Given information
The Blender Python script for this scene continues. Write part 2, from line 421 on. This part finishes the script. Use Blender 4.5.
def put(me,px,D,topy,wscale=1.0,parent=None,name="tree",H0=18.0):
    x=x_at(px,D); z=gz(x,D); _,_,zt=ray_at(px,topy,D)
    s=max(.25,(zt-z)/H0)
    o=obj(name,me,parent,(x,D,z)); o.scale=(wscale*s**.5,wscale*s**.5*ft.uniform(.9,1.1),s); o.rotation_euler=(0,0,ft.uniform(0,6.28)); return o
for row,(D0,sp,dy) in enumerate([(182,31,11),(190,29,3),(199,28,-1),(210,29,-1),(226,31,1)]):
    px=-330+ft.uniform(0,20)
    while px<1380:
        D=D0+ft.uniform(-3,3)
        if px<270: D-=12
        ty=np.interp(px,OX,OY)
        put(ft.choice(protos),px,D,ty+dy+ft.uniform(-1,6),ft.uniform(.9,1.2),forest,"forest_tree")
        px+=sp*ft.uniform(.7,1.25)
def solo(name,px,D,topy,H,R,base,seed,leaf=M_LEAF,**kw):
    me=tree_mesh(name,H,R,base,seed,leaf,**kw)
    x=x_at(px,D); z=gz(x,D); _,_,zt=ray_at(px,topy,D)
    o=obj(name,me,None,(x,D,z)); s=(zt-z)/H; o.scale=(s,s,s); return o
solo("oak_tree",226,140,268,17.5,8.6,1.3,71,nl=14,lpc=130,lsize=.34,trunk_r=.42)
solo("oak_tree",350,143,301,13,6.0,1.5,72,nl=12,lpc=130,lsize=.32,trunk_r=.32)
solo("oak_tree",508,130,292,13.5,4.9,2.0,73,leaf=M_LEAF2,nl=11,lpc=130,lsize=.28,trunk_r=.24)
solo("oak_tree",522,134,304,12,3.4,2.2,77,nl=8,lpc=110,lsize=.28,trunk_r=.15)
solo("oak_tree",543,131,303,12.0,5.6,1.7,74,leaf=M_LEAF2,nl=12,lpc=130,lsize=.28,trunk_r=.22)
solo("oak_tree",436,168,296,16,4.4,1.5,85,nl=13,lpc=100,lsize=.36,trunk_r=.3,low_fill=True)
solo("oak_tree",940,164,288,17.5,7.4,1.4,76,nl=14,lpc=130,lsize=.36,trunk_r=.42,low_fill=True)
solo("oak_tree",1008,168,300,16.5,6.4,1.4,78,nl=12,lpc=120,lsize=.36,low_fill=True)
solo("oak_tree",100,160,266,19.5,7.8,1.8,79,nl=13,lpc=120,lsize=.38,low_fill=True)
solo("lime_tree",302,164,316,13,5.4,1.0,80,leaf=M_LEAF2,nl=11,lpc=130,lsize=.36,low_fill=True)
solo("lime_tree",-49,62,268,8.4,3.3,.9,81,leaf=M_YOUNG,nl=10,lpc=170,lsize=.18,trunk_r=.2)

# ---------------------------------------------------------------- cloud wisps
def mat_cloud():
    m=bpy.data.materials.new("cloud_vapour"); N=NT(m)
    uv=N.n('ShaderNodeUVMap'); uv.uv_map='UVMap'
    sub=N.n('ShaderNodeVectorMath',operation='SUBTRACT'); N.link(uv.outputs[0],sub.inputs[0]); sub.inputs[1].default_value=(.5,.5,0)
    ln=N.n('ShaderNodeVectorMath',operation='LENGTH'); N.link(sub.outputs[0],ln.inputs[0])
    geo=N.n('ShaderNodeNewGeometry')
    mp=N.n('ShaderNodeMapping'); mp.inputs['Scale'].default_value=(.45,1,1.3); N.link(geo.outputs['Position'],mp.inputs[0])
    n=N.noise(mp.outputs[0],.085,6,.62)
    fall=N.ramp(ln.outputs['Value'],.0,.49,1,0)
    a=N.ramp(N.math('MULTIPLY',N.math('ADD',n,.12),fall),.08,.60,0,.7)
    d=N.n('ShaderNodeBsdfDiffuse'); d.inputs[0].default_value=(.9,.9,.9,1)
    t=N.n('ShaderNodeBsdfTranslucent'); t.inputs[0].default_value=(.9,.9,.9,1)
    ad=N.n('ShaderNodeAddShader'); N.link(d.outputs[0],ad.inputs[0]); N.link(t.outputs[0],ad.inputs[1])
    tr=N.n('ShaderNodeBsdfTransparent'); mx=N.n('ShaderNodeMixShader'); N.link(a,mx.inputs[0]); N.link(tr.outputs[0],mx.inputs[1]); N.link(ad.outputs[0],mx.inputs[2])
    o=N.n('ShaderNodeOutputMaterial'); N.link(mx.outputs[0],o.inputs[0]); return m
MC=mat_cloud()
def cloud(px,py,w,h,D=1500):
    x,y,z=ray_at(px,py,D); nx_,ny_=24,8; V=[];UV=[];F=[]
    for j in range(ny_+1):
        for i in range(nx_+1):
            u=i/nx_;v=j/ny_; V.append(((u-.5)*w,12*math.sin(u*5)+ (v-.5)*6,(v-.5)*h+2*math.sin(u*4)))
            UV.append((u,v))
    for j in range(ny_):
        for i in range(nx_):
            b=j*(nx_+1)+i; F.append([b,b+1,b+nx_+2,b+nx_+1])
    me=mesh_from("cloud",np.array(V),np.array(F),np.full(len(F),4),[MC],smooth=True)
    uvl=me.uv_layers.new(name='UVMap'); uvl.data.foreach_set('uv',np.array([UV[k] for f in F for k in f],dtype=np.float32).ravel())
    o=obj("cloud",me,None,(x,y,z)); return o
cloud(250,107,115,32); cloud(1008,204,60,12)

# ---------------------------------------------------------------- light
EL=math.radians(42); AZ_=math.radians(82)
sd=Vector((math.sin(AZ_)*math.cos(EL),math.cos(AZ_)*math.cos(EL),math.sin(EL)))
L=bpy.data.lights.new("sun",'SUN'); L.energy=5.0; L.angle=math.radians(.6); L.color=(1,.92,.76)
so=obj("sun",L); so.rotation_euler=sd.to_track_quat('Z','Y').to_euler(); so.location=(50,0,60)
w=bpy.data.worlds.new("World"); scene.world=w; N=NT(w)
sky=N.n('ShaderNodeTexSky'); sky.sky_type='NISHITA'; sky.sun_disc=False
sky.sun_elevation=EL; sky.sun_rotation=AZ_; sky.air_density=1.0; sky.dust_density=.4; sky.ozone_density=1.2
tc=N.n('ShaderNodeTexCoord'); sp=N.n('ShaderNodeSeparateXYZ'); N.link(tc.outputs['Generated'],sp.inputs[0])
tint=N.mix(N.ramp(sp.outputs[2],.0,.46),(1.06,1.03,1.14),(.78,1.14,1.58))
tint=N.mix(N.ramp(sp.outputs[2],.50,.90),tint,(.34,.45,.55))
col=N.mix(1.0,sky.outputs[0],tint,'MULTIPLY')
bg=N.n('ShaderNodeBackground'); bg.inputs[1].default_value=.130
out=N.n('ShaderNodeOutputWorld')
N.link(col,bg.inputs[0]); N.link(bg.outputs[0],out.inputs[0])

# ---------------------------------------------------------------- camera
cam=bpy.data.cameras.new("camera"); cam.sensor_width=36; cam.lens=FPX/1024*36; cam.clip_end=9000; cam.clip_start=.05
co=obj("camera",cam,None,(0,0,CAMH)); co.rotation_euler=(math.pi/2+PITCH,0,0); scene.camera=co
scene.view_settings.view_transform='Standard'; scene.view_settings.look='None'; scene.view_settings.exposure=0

Exercise instructions
Extract the full listing above without altering anything.

Reply
The Blender Python script for this scene continues. Write part 2, from line 421 on. This part finishes the script. Use Blender 4.5.
def put(me,px,D,topy,wscale=1.0,parent=None,name="tree",H0=18.0):
    x=x_at(px,D); z=gz(x,D); _,_,zt=ray_at(px,topy,D)
    s=max(.25,(zt-z)/H0)
    o=obj(name,me,parent,(x,D,z)); o.scale=(wscale*s**.5,wscale*s**.5*ft.uniform(.9,1.1),s); o.rotation_euler=(0,0,ft.uniform(0,6.28)); return o
for row,(D0,sp,dy) in enumerate([(182,31,11),(190,29,3),(199,28,-1),(210,29,-1),(226,31,1)]):
    px=-330+ft.uniform(0,20)
    while px<1380:
        D=D0+ft.uniform(-3,3)
        if px<270: D-=12
        ty=np.interp(px,OX,OY)
        put(ft.choice(protos),px,D,ty+dy+ft.uniform(-1,6),ft.uniform(.9,1.2),forest,"forest_tree")
        px+=sp*ft.uniform(.7,1.25)
def solo(name,px,D,topy,H,R,base,seed,leaf=M_LEAF,**kw):
    me=tree_mesh(name,H,R,base,seed,leaf,**kw)
    x=x_at(px,D); z=gz(x,D); _,_,zt=ray_at(px,topy,D)
    o=obj(name,me,None,(x,D,z)); s=(zt-z)/H; o.scale=(s,s,s); return o
solo("oak_tree",226,140,268,17.5,8.6,1.3,71,nl=14,lpc=130,lsize=.34,trunk_r=.42)
solo("oak_tree",350,143,301,13,6.0,1.5,72,nl=12,lpc=130,lsize=.32,trunk_r=.32)
solo("oak_tree",508,130,292,13.5,4.9,2.0,73,leaf=M_LEAF2,nl=11,lpc=130,lsize=.28,trunk_r=.24)
solo("oak_tree",522,134,304,12,3.4,2.2,77,nl=8,lpc=110,lsize=.28,trunk_r=.15)
solo("oak_tree",543,131,303,12.0,5.6,1.7,74,leaf=M_LEAF2,nl=12,lpc=130,lsize=.28,trunk_r=.22)
solo("oak_tree",436,168,296,16,4.4,1.5,85,nl=13,lpc=100,lsize=.36,trunk_r=.3,low_fill=True)
solo("oak_tree",940,164,288,17.5,7.4,1.4,76,nl=14,lpc=130,lsize=.36,trunk_r=.42,low_fill=True)
solo("oak_tree",1008,168,300,16.5,6.4,1.4,78,nl=12,lpc=120,lsize=.36,low_fill=True)
solo("oak_tree",100,160,266,19.5,7.8,1.8,79,nl=13,lpc=120,lsize=.38,low_fill=True)
solo("lime_tree",302,164,316,13,5.4,1.0,80,leaf=M_LEAF2,nl=11,lpc=130,lsize=.36,low_fill=True)
solo("lime_tree",-49,62,268,8.4,3.3,.9,81,leaf=M_YOUNG,nl=10,lpc=170,lsize=.18,trunk_r=.2)

# ---------------------------------------------------------------- cloud wisps
def mat_cloud():
    m=bpy.data.materials.new("cloud_vapour"); N=NT(m)
    uv=N.n('ShaderNodeUVMap'); uv.uv_map='UVMap'
    sub=N.n('ShaderNodeVectorMath',operation='SUBTRACT'); N.link(uv.outputs[0],sub.inputs[0]); sub.inputs[1].default_value=(.5,.5,0)
    ln=N.n('ShaderNodeVectorMath',operation='LENGTH'); N.link(sub.outputs[0],ln.inputs[0])
    geo=N.n('ShaderNodeNewGeometry')
    mp=N.n('ShaderNodeMapping'); mp.inputs['Scale'].default_value=(.45,1,1.3); N.link(geo.outputs['Position'],mp.inputs[0])
    n=N.noise(mp.outputs[0],.085,6,.62)
    fall=N.ramp(ln.outputs['Value'],.0,.49,1,0)
    a=N.ramp(N.math('MULTIPLY',N.math('ADD',n,.12),fall),.08,.60,0,.7)
    d=N.n('ShaderNodeBsdfDiffuse'); d.inputs[0].default_value=(.9,.9,.9,1)
    t=N.n('ShaderNodeBsdfTranslucent'); t.inputs[0].default_value=(.9,.9,.9,1)
    ad=N.n('ShaderNodeAddShader'); N.link(d.outputs[0],ad.inputs[0]); N.link(t.outputs[0],ad.inputs[1])
    tr=N.n('ShaderNodeBsdfTransparent'); mx=N.n('ShaderNodeMixShader'); N.link(a,mx.inputs[0]); N.link(tr.outputs[0],mx.inputs[1]); N.link(ad.outputs[0],mx.inputs[2])
    o=N.n('ShaderNodeOutputMaterial'); N.link(mx.outputs[0],o.inputs[0]); return m
MC=mat_cloud()
def cloud(px,py,w,h,D=1500):
    x,y,z=ray_at(px,py,D); nx_,ny_=24,8; V=[];UV=[];F=[]
    for j in range(ny_+1):
        for i in range(nx_+1):
            u=i/nx_;v=j/ny_; V.append(((u-.5)*w,12*math.sin(u*5)+ (v-.5)*6,(v-.5)*h+2*math.sin(u*4)))
            UV.append((u,v))
    for j in range(ny_):
        for i in range(nx_):
            b=j*(nx_+1)+i; F.append([b,b+1,b+nx_+2,b+nx_+1])
    me=mesh_from("cloud",np.array(V),np.array(F),np.full(len(F),4),[MC],smooth=True)
    uvl=me.uv_layers.new(name='UVMap'); uvl.data.foreach_set('uv',np.array([UV[k] for f in F for k in f],dtype=np.float32).ravel())
    o=obj("cloud",me,None,(x,y,z)); return o
cloud(250,107,115,32); cloud(1008,204,60,12)

# ---------------------------------------------------------------- light
EL=math.radians(42); AZ_=math.radians(82)
sd=Vector((math.sin(AZ_)*math.cos(EL),math.cos(AZ_)*math.cos(EL),math.sin(EL)))
L=bpy.data.lights.new("sun",'SUN'); L.energy=5.0; L.angle=math.radians(.6); L.color=(1,.92,.76)
so=obj("sun",L); so.rotation_euler=sd.to_track_quat('Z','Y').to_euler(); so.location=(50,0,60)
w=bpy.data.worlds.new("World"); scene.world=w; N=NT(w)
sky=N.n('ShaderNodeTexSky'); sky.sky_type='NISHITA'; sky.sun_disc=False
sky.sun_elevation=EL; sky.sun_rotation=AZ_; sky.air_density=1.0; sky.dust_density=.4; sky.ozone_density=1.2
tc=N.n('ShaderNodeTexCoord'); sp=N.n('ShaderNodeSeparateXYZ'); N.link(tc.outputs['Generated'],sp.inputs[0])
tint=N.mix(N.ramp(sp.outputs[2],.0,.46),(1.06,1.03,1.14),(.78,1.14,1.58))
tint=N.mix(N.ramp(sp.outputs[2],.50,.90),tint,(.34,.45,.55))
col=N.mix(1.0,sky.outputs[0],tint,'MULTIPLY')
bg=N.n('ShaderNodeBackground'); bg.inputs[1].default_value=.130
out=N.n('ShaderNodeOutputWorld')
N.link(col,bg.inputs[0]); N.link(bg.outputs[0],out.inputs[0])

# ---------------------------------------------------------------- camera
cam=bpy.data.cameras.new("camera"); cam.sensor_width=36; cam.lens=FPX/1024*36; cam.clip_end=9000; cam.clip_start=.05
co=obj("camera",cam,None,(0,0,CAMH)); co.rotation_euler=(math.pi/2+PITCH,0,0); scene.camera=co
scene.view_settings.view_transform='Standard'; scene.view_settings.look='None'; scene.view_settings.exposure=0